Glimmers of beauty
Publish date 03-01-2026

Violence, poverty, and armed gangs. These are the three traits that consistently describe Haiti, one of the most difficult places on earth to live in. There, the state no longer exists; 80% of the capital, Port-au-Prince, is in the hands of gangs that conquer swathes of territory through violence. Those who wield weapons are mostly children. And then there's poverty, widespread and difficult to combat. Yet, even in Haiti, life goes on: those who can still go to school or run some small business. Precious glimpses of beauty persist, mixed with the daily grind. This is what forty young people involved in a project proposed by Avvenire, the Avvenire Foundation, and the AVSI Foundation, tell. They were asked to photograph the most beautiful and carefree moments of their days, to show a different side of the island. The young people participated and, armed with their smartphones, took on the role of photographers for a few days.
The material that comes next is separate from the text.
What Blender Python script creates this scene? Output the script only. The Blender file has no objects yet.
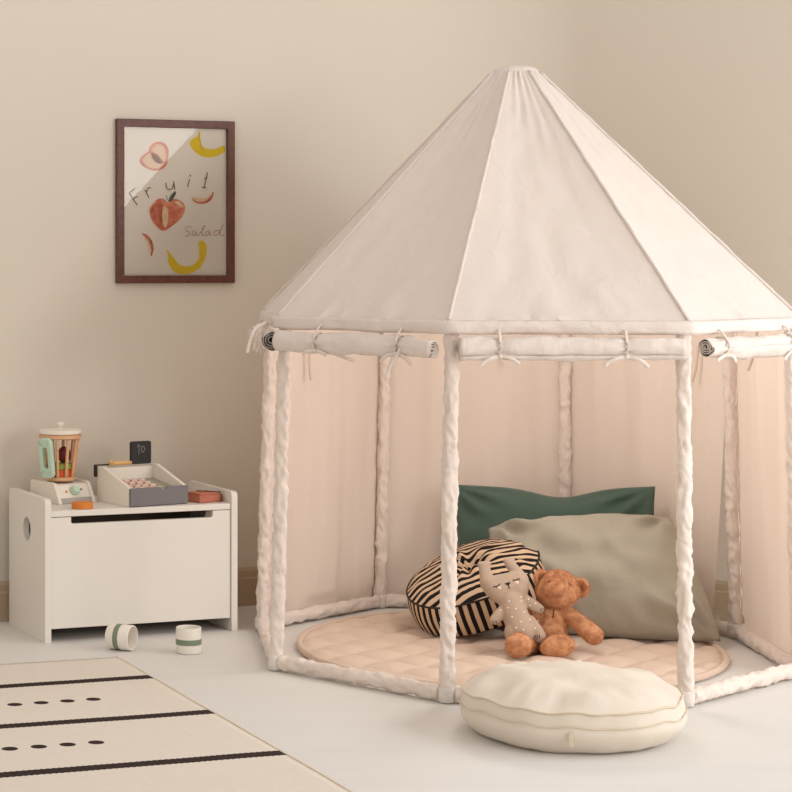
import bpy, bmesh, math, random
import numpy as np
from math import sin, cos, pi, radians, atan2, sqrt, hypot
from mathutils import Vector, Matrix, noise
from mathutils.bvhtree import BVHTree

random.seed(5)
C = bpy.context.scene.collection
SC = bpy.context.scene

# ------------------------------------------------------------------ camera (a level view, shifted frame)
F, CX, CY, H = 2049.0, 75.0, 258.8, 0.974
cam = bpy.data.objects.new('camera', bpy.data.cameras.new('camera'))
C.objects.link(cam)
cam.location = (0, 0, H)
cam.rotation_euler = (pi/2, 0, 0)
cam.data.sensor_width = 36
cam.data.lens = F/792*36
cam.data.shift_x = (396-CX)/792
cam.data.shift_y = (CY-396)/792
cam.data.clip_start = 0.05
SC.camera = cam

def P(u, v, y):                       # the point seen at u, v that lies y metres into the room
    return Vector(((u-CX)/F*y, y, H-(v-CY)*y/F))
def G(u, v, z=0.0):                   # the point seen at u, v that lies at height z
    return P(u, v, F*(H-z)/(v-CY))

# ------------------------------------------------------------------ materials
def lin(c):
    return tuple(((x/255)/12.92 if x/255 <= .04045 else ((x/255+.055)/1.055)**2.4) for x in c)
def nodes(name):
    m = bpy.data.materials.new(name); m.use_nodes = True
    nt = m.node_tree; b = nt.nodes['Principled BSDF']
    return m, nt, b
def N(nt, t, **kw):
    n = nt.nodes.new(t)
    for k, v in kw.items():
        if k.startswith('i_'):
            n.inputs[k[2:].replace('_', ' ')].default_value = v
        else:
            setattr(n, k, v)
    return n
def coords(nt, scale=1.0):
    tc = N(nt, 'ShaderNodeTexCoord')
    mp = N(nt, 'ShaderNodeMapping'); mp.inputs['Scale'].default_value = (scale,)*3 if not isinstance(scale, tuple) else scale
    nt.links.new(tc.outputs['Object'], mp.inputs['Vector'])
    return mp.outputs['Vector']
def mix_col(nt, fac, a, b):
    n = N(nt, 'ShaderNodeMix', data_type='RGBA')
    L = nt.links
    L.new(fac, n.inputs[0])
    for s, x in ((6, a), (7, b)):
        if isinstance(x, tuple): n.inputs[s].default_value = (*x, 1)
        else: L.new(x, n.inputs[s])
    return n.outputs[2]
def bump(nt, b, height, strength=.2, dist=.005):
    n = N(nt, 'ShaderNodeBump'); n.inputs['Strength'].default_value = strength; n.inputs['Distance'].default_value = dist
    nt.links.new(height, n.inputs['Height']); nt.links.new(n.outputs[0], b.inputs['Normal'])
def plain(name, col, rough=.5, var=.06, nscale=20, bstr=.0, bdist=.001, sheen=0, spec=.4, coord=1.0):
    m, nt, b = nodes(name)
    v = coords(nt, coord)
    nz = N(nt, 'ShaderNodeTexNoise'); nz.inputs['Scale'].default_value = nscale; nz.inputs['Detail'].default_value = 4
    nt.links.new(v, nz.inputs['Vector'])
    c = lin(col)
    nt.links.new(mix_col(nt, nz.outputs['Fac'], tuple(x*(1-var) for x in c), tuple(min(1, x*(1+var)) for x in c)), b.inputs['Base Color'])
    b.inputs['Roughness'].default_value = rough
    b.inputs['Specular IOR Level'].default_value = spec
    if sheen: b.inputs['Sheen Weight'].default_value = sheen
    if bstr: bump(nt, b, nz.outputs['Fac'], bstr, bdist)
    return m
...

They succeeded: the images they took speak volumes. Dukens, 18, captured the beach where he goes swimming every week. The sand is white, the sea is crystal clear, and there are dozens of people in the water. "It's the best moment of my week," he wrote. Seventeen-year-old Franklin's photo, meanwhile, features three doves. "Every day I wait for the moment when I can feed them the rice my family grows," he wrote. Many have photographed their friends in memory of afternoons spent together playing or studying. Among the images is one showing a paved square, a building, and a few trees. Nothing out of the ordinary stands out. "I chose this photo," Morose writes, "because the street is clean. It's like that because the people who live in that area take care of the space."
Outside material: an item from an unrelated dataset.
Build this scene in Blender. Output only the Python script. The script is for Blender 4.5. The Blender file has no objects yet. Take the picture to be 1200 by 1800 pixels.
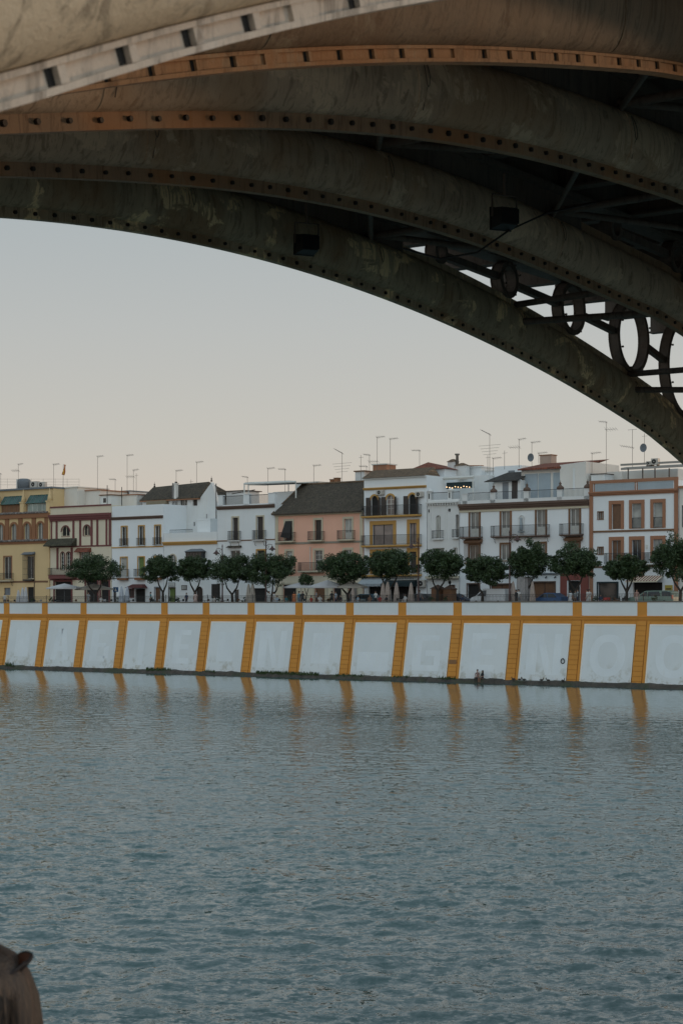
import bpy, math, random
from mathutils import Vector, Matrix
random.seed(7)
SC = bpy.context.scene
COL = SC.collection

# ------------------------------------------------------------------ camera
cam_d = bpy.data.cameras.new('camera'); cam = bpy.data.objects.new('camera', cam_d); COL.objects.link(cam)
cam.location = (0, 0, 8.0); cam.rotation_euler = (math.radians(90), 0, 0)
cam_d.sensor_fit = 'VERTICAL'; cam_d.sensor_height = 36; cam_d.sensor_width = 24
cam_d.lens = 64.0; cam_d.shift_y = 166 / 1800.0
cam_d.clip_start = 0.1; cam_d.clip_end = 9000
cam_d.dof.use_dof = True; cam_d.dof.focus_distance = 190; cam_d.dof.aperture_fstop = 11.0
SC.camera = cam

# ------------------------------------------------------------------ world, sun, exposure
SUN_EL, SUN_AZ = math.radians(5.0), math.radians(66)      # azimuth clockwise from the view direction
w = bpy.data.worlds.new('World'); SC.world = w; w.use_nodes = True
nt = w.node_tree; nt.nodes.clear()
sky = nt.nodes.new('ShaderNodeTexSky'); sky.sky_type = 'NISHITA'; sky.sun_disc = False
sky.sun_elevation = SUN_EL; sky.sun_rotation = SUN_AZ; sky.air_density = 1.0; sky.dust_density = 0.6; sky.ozone_density = 1.2; sky.altitude = 0
hsv = nt.nodes.new('ShaderNodeHueSaturation'); hsv.inputs['Saturation'].default_value = 0.55
tc = nt.nodes.new('ShaderNodeTexCoord'); sep = nt.nodes.new('ShaderNodeSeparateXYZ')
ramp = nt.nodes.new('ShaderNodeValToRGB')       # pale evening veil: warm at the horizon, grey blue higher up
cr = ramp.color_ramp
cr.elements[0].position = 0.0; cr.elements[0].color = (0.60, 0.515, 0.445, 1)
cr.elements[1].position = 1.0; cr.elements[1].color = (0.34, 0.43, 0.49, 1)
for p, c in ((0.045, (0.605, 0.52, 0.45, 1)), (0.09, (0.545, 0.52, 0.475, 1)), (0.15, (0.485, 0.495, 0.485, 1)), (0.21, (0.415, 0.455, 0.47, 1)), (0.36, (0.35, 0.415, 0.455, 1)), (0.55, (0.33, 0.41, 0.46, 1))):
    e = cr.elements.new(p); e.color = c
mixs = nt.nodes.new('ShaderNodeMix'); mixs.data_type = 'RGBA'; mixs.inputs['Factor'].default_value = 0.82
bg = nt.nodes.new('ShaderNodeBackground'); bg2 = nt.nodes.new('ShaderNodeVectorMath'); bg2.operation = 'SCALE'; bg2.inputs['Scale'].default_value = 0.10
bg.inputs['Strength'].default_value = 1.0; BACK = 1.95
outw = nt.nodes.new('ShaderNodeOutputWorld')
L = nt.links.new
L(tc.outputs['Generated'], sep.inputs[0]); L(sep.outputs['Z'], ramp.inputs['Fac'])
L(sky.outputs[0], hsv.inputs['Color']); L(hsv.outputs[0], bg2.inputs[0])
mr = nt.nodes.new('ShaderNodeMapRange'); mr.interpolation_type = 'SMOOTHSTEP'       # the sky away from the sunset, behind the viewer, is the brighter half
mr.inputs['From Min'].default_value = -0.15; mr.inputs['From Max'].default_value = 0.75; mr.inputs['To Min'].default_value = 1.0; mr.inputs['To Max'].default_value = BACK
neg = nt.nodes.new('ShaderNodeMath'); neg.operation = 'MULTIPLY'; neg.inputs[1].default_value = -1.0; L(sep.outputs['Y'], neg.inputs[0]); L(neg.outputs[0], mr.inputs['Value'])
bk = nt.nodes.new('ShaderNodeVectorMath'); bk.operation = 'SCALE'
L(bg2.outputs[0], mixs.inputs['A']); L(ramp.outputs[0], mixs.inputs['B']); L(mixs.outputs['Result'], bk.inputs[0]); L(mr.outputs[0], bk.inputs['Scale']); L(bk.outputs[0], bg.inputs['Color']); L(bg.outputs[0], outw.inputs[0])
sun_d = bpy.data.lights.new('sun', 'SUN'); sun_d.energy = 0.6; sun_d.angle = math.radians(2.0); sun_d.color = (1.0, 0.62, 0.36)
sun = bpy.data.objects.new('sun', sun_d); COL.objects.link(sun)
sv = Vector((math.sin(SUN_AZ) * math.cos(SUN_EL), math.cos(SUN_AZ) * math.cos(SUN_EL), math.sin(SUN_EL)))
sun.rotation_euler = sv.to_track_quat('Z', 'Y').to_euler(); sun.location = sv * 50 + Vector((0, 0, 20))
vs = SC.view_settings; vs.view_transform = 'Standard'; vs.look = 'None'; vs.exposure = 0.17; vs.gamma = 1.0; vs.use_curve_mapping = False
try: SC.cycles.max_bounces = 10; SC.cycles.diffuse_bounces = 8; SC.cycles.use_denoising = True
except Exception: pass

# ------------------------------------------------------------------ materials
def srgb(h):
    if isinstance(h, str):
        h = h.lstrip('#'); v = [int(h[i:i+2], 16) / 255 for i in (0, 2, 4)]
        return tuple(c / 12.92 if c <= .04045 else ((c + .055) / 1.055) ** 2.4 for c in v)
    return tuple(h)
def newmat(name):
    m = bpy.data.materials.new(name); m.use_nodes = True
    t = m.node_tree; b = t.nodes['Principled BSDF']; return m, t, b
def nd(t, typ, **kw):
    n = t.nodes.new(typ)
    for k, v in kw.items():
        if k in n.inputs: n.inputs[k].default_value = v
        else: setattr(n, k, v)
    return n
def mixc(t, fac, a, b, blend='MIX'):
    m = t.nodes.new('ShaderNodeMix'); m.data_type = 'RGBA'; m.blend_type = blend
    for s, v in (('Factor', fac), ('A', a), ('B', b)):
        i = m.inputs[s] if s == 'Factor' else [q for q in m.inputs if q.name == s and q.type == 'RGBA'][0]
        if hasattr(v, 'links') or hasattr(v, 'is_linked'): t.links.new(v, i)
        elif isinstance(v, (int, float)): i.default_value = v
        else: i.default_value = (*v[:3], 1)
    return [q for q in m.outputs if q.type == 'RGBA'][0]
def rampn(t, src, lo, hi, a=0., b=1.):
    m = t.nodes.new('ShaderNodeMapRange'); m.inputs[1].default_value = lo; m.inputs[2].default_value = hi; m.inputs[3].default_value = a; m.inputs[4].default_value = b
    t.links.new(src, m.inputs[0]); return m.outputs[0]
def noise(t, co, scale, detail=4, rough=.55, stretch=None, dist=0.):
    if stretch:
        mp = t.nodes.new('ShaderNodeMapping'); mp.inputs['Scale'].default_value = stretch; t.links.new(co, mp.inputs[0]); co = mp.outputs[0]
    n = t.nodes.new('ShaderNodeTexNoise'); n.inputs['Scale'].default_value = scale; n.inputs['Detail'].default_value = detail; n.inputs['Roughness'].default_value = rough; n.inputs['Distortion'].default_value = dist
    t.links.new(co, n.inputs['Vector']); return n.outputs['Fac']
def objco(t):
    return t.nodes.new('ShaderNodeTexCoord').outputs['Object']
def bump(t, b, h, strength=.3, dist=.05):
    n = t.nodes.new('ShaderNodeBump'); n.inputs['Strength'].default_value = strength; n.inputs['Distance'].default_value = dist
    t.links.new(h, n.inputs['Height']); t.links.new(n.outputs[0], b.inputs['Normal'])
MC = {}
def plaster(name, col, dirt=.35, streak=.35, rough=.9):
    """painted render: broad tone drift, thin rain streaks, fine grain"""
    if name in MC: return MC[name]
    m, t, b = newmat(name); c = srgb(col); co = objco(t)
    n1 = noise(t, co, .35, 5, .6); n2 = noise(t, co, 1.6, 5, .65, (1.0, 1.0, .12)); n3 = noise(t, co, 9, 3, .6)
    dark = tuple(x * .72 for x in c); warm = (c[0] * .86, c[1] * .80, c[2] * .70)
    a = mixc(t, rampn(t, n1, .38, .68, 0, dirt), c, dark)
    a = mixc(t, rampn(t, n2, .52, .74, 0, streak), a, warm)
    a = mixc(t, rampn(t, n3, .3, .75, 0, .12), a, dark)
    L2 = t.links.new; L2(a, b.inputs['Base Color']); b.inputs['Roughness'].default_value = rough
    bump(t, b, n3, .25, .02); MC[name] = m; return m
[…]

Sometimes, then, the harshest reality resurfaces. Kensley, 17: "The image I chose is the courtyard of my first school, a space full of memories.
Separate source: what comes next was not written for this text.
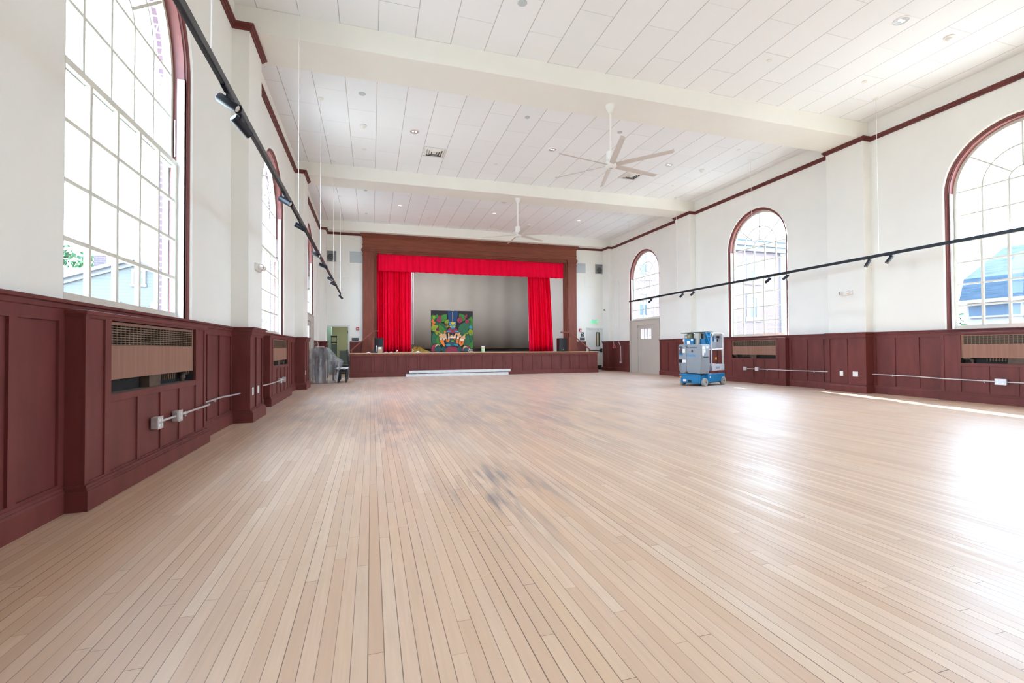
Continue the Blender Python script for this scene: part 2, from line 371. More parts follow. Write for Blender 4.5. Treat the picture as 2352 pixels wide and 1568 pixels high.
def sweep_xy(mb, path, prof, cap=True):   # prof [(off, z)] closed polygon, offset to the left of the walk
    P = [[(q.x, q.y, z) for (o, z) in prof for q in [None]] if False else None for _ in path]
    cols = [offset_path(path, o) for o, z in prof]
    P = [[(cols[k][i].x, cols[k][i].y, prof[k][1]) for k in range(len(prof))] for i in range(len(path))]
    mb.grid(P, True)
    if cap: mb.quad(*P[0]); mb.quad(*P[-1][::-1])

fl = MB().quad((XL-.6,YR0,0), (XR+.6,YR0,0), (XR+.6,YB+.3,0), (XL-.6,YB+.3,0)).build('floor', M['floor'])
struct(fl, 'pale sanded maple strip floor across the whole hall', 'floor')
ce = MB().quad((XL-.6,YR0,ZC), (XR+.6,YR0,ZC), (XR+.6,YB+.1,ZC), (XL-.6,YB+.1,ZC)).build('ceiling', M['ceil'])
struct(ce, 'white tiled ceiling in staggered long tiles between the beams', 'ceiling')
for nm, X, sg, wins, lab in (('wall_left', XL, -1, WL, 'cream plaster wall with arched windows on the piano side'), ('wall_right', XR, 1, WR, 'cream plaster wall with arched windows behind the blue lift')):
    mb = MB(); ops = [(c, h+.03, (0 if z > 2 else z), ZS) for c, h, z in wins]
    wall_face(mb, X, YR0, YB+.02, 0, ZC, ops)
    for c, h, z in wins:
        sweep_arch(mb, c, h, (0 if z > 2 else z), ZS, [(-.03, 0), (-.021, .004), (-.009, .012), (-.003, .021), (0, .03)], X, sg)
    o = mb.build(nm, M['plaster']); struct(o, lab, 'wall')
    mb = MB(); XO = X+sg*WT
    wall_face(mb, XO, YR0-.5, YB+.3, -1.3, ZC+.4, [(c, h+.01, (0 if z > 2 else z), ZS) for c, h, z in wins])
    for c, h, z in wins:
        sweep_arch(mb, c, h, (0 if z > 2 else z), ZS, [(-.01, .265), (-.01, WT)], X, sg)
        if z < 2: mb.box(min(X+sg*.2,XO), max(X+sg*.2,XO), c-h, c+h, z-.1, z+.015)
    o = mb.build(nm+'_outer', M['brick']); struct(o, 'red brick outer face of the '+('piano side' if sg < 0 else 'blue lift side')+' wall around its windows', 'wall')
DLX0, DLX1, DLZ = -1.78, -.94, 2.05
DRX0, DRX1, DRZ = 10.17, 10.98, 2.045
PX0, PX1, PZ1 = .16, 9.08, 5.42
mb = MB()
for x0, x1, z0, z1 in ((XL-.5,DLX0,0,ZC), (DLX0,DLX1,DLZ,ZC), (DLX1,PX0,0,ZC), (PX0,PX1,PZ1,ZC), (PX1,DRX0,0,ZC), (DRX0,DRX1,DRZ,ZC), (DRX1,XR+.5,0,ZC)):
    mb.box(x0, x1, YB, YB+.18, z0, z1)
struct(mb.build('wall_back', M['plaster']), 'cream plaster end wall around the stage opening', 'wall')
struct(MB().quad((XL-.5,YR0,0), (XR+.5,YR0,0), (XR+.5,YR0,ZC), (XL-.5,YR0,ZC)).build('wall_front', M['plaster']), 'cream plaster end wall opposite the stage', 'wall')
BE = [(1.85, 2.69), (7.92, 8.79), (14.05, 14.86), (20.13, 20.64)]
BL = ['cream ceiling beam behind the camera', 'nearest cream ceiling beam holding the larger fan', 'cream ceiling beam with the fan nearer the stage', 'cream ceiling beam against the stage wall']
for (a, b), l in zip(BE, BL): struct(MB().box(XL-.1, XR+.1, a, b, ZB, ZC+.02).build('beam', M['beam'], bevel=.01), l, 'beam')
PLAB = ['out of view', 'nearest', 'middle', 'corner']
for side, X, sg, PP in (('piano side', XL, 1, PL), ('blue lift side', XR, -1, PR)):
    for i, (a, b) in enumerate(PP):
        d = PD
        o = MB().box(min(X-sg*.02, X+sg*d), max(X-sg*.02, X+sg*d), a, b, 0, ZB+.001).build('pillar', M['plaster'], bevel=.006)
        struct(o, '%s cream wall pilaster on the %s' % (PLAB[i], side), 'pilaster')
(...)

Now, however, it is used as a refuge for families who moved there to escape gang violence. For Haiti, the hope is always that the opposite will happen: that places scarred by violence will once again become villages, towns, and cities of peace, where they can build a home again.
"The boys and girls involved in the project," explained Anna Zamboni of the AVSI Foundation, involved in project coordination, "are well aware of the island's usual narrative: they live there, violence and poverty are concrete realities.
For this reason, focusing on the beauty that still endures has prompted important reflections. They are happy to share another piece of their daily lives."